I grew up in a town where everyone looked like me.
The census declared that we were over 99 percent white in a town of 735 people.
I found myself in a class of a little more than 30 people. I’ve known the majority of these classmates since I was four years old and almost all looked just like me.
I don’t know why we're all convinced that we were accepting. Looking back, it is ridiculous for us to have said so when we didn’t even know the word diverse. We rarely saw someone that wasn’t the same shade of white. Yes, maybe there was one or two, but they were immersed so much in our culture, that we truly couldn’t experience theirs.
Everyone looked just like me. We grew up in the same situation, in the same rural community. We made memories together as we worked with others, those whose skin colors, cultures, ethnicities all looked the same as ours.

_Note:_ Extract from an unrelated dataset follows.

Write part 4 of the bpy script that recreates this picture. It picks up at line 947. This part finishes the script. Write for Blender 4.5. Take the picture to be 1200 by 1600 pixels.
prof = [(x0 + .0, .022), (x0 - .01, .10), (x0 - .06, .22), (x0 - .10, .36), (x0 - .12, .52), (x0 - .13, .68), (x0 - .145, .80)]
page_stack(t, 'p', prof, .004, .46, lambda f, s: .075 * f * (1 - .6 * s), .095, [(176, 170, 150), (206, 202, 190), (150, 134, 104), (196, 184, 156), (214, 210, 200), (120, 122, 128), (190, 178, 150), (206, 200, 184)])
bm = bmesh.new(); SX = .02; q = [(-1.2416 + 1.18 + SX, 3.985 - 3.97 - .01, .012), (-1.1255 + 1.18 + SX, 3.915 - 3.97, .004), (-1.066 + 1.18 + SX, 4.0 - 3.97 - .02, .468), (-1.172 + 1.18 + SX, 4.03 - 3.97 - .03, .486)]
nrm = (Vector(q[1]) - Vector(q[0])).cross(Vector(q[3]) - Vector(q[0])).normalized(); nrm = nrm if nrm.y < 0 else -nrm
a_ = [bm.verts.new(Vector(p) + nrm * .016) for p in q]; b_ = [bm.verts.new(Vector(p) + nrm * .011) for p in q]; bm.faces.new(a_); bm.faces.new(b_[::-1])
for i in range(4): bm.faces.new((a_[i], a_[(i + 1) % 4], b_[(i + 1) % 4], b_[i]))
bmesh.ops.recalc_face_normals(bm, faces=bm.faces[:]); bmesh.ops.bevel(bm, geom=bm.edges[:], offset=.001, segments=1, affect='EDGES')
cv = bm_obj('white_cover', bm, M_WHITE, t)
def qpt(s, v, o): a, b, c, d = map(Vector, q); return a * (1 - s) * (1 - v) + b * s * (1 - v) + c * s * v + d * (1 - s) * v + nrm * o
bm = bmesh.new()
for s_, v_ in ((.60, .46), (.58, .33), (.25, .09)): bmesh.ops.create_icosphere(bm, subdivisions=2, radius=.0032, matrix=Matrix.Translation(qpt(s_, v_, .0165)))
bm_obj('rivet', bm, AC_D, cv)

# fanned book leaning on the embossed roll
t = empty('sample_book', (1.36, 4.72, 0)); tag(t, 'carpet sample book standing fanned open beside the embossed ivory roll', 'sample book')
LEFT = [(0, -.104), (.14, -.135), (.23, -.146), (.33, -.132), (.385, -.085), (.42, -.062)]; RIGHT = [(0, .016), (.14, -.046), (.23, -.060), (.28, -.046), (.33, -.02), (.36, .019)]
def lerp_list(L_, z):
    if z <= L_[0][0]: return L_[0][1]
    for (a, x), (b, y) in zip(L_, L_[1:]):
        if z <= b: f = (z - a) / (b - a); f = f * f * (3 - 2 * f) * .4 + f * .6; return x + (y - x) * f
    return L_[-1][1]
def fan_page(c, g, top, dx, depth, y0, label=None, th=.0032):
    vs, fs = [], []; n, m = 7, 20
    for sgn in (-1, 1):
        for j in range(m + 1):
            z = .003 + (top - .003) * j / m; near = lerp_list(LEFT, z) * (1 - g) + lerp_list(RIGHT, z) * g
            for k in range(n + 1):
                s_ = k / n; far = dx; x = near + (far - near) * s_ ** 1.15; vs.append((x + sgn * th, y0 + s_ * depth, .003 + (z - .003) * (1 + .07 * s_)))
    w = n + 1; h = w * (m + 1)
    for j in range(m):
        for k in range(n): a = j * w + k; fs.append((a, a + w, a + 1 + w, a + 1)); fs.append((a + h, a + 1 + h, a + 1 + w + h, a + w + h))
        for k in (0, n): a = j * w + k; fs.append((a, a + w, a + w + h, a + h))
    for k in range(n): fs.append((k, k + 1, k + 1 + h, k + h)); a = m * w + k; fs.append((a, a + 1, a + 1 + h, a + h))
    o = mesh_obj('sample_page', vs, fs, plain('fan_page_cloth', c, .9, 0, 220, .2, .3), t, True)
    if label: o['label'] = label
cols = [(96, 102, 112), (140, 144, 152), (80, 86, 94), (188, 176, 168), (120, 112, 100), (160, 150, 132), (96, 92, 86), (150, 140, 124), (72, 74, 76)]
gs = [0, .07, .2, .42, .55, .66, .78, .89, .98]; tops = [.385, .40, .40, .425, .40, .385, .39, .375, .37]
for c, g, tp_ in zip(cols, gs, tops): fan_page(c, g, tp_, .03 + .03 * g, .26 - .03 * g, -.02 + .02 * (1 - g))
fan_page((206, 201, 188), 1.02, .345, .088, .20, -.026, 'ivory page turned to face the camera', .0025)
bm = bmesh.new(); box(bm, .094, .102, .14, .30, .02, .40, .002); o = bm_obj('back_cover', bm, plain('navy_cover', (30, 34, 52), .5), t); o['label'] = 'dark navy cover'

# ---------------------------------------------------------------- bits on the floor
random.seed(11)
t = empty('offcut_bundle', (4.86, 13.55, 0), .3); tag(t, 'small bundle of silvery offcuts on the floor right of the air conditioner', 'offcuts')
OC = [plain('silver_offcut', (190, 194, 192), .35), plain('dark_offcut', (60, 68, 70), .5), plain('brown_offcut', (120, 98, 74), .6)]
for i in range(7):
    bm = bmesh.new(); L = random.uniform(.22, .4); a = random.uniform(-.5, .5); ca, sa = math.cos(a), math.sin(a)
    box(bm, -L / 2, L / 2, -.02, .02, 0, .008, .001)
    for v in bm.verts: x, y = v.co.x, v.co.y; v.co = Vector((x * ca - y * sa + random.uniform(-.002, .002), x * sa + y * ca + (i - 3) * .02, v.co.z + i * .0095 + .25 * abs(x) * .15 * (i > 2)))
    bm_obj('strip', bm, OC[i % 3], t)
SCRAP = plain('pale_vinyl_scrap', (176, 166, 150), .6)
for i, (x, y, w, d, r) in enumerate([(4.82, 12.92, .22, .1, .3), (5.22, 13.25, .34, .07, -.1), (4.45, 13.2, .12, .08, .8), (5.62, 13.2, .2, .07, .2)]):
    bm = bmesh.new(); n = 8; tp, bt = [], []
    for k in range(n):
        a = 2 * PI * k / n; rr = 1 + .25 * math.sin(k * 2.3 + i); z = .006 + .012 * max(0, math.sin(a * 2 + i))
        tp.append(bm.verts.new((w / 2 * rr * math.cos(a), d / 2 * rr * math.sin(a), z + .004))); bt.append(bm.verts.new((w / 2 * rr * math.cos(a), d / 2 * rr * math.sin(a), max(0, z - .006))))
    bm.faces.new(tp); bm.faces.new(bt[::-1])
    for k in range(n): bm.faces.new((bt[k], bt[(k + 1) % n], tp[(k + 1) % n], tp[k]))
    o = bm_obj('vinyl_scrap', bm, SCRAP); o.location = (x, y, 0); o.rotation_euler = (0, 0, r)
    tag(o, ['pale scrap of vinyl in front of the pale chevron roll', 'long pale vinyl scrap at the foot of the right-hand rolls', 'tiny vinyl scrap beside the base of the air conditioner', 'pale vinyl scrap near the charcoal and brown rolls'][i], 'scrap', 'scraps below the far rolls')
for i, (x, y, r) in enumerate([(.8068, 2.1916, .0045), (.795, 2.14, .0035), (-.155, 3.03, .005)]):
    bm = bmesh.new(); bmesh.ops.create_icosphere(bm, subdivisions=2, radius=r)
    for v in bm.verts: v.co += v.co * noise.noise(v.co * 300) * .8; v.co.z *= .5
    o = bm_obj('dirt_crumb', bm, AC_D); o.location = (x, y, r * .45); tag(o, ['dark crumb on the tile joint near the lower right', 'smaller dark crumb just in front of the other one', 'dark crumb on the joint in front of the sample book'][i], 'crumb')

We were sheltered by the cornfields that surrounded our school and towns. We had never experienced the world. We had never experienced anyone that didn’t look just like us unless they had already been so influenced by us.
Eventually, though, we put on our graduation gowns and said possibly our final goodbyes. The corn fields could no longer protect us from the world as we packed vehicles and headed off to places far beyond our imagination.
How could we claim that we were accepting when we rarely met anyone that wasn’t another version of ourselves? I now find myself realizing that strong racism and evil actions are not just something of the movies. Hate crimes are a reality that hurts innocent people, and this shocked the ignorant version of myself.
I now speak happily with people who are not like me for the first time in my life. It’s as if I have to relearn socialization because I’ve never been in a situation where I wasn’t socializing with someone who had a similar upbringing as mine.
How did we say we were accepting when all we knew was ourselves?
We were angry with those we saw on television who went against other cultures, but we were in no way able to say we wouldn’t do the same in that situation. We had never been in that situation.
We were sheltered in our small town and ignorant about that fact. It’s not a hatred for small town living, it’s a dislike for not realizing that we couldn’t say we were accepting.
It’s important to meet people that don’t have the same story as us. It’s wonderful to be able to experience something new with people that you haven’t known your entire life and that don’t look exactly like you. It’s an eye-opening moment to escape the walls of agriculture and rural communities.
Home will always call me, but I am finally able to say that I am accepting. I am finally able to look people in the eyes that don’t live the same way that I do, and who aren’t affected by Society in the same way that I am.
I can finally say that I am not able to understand right now those unlike me, but I am willing to learn and try.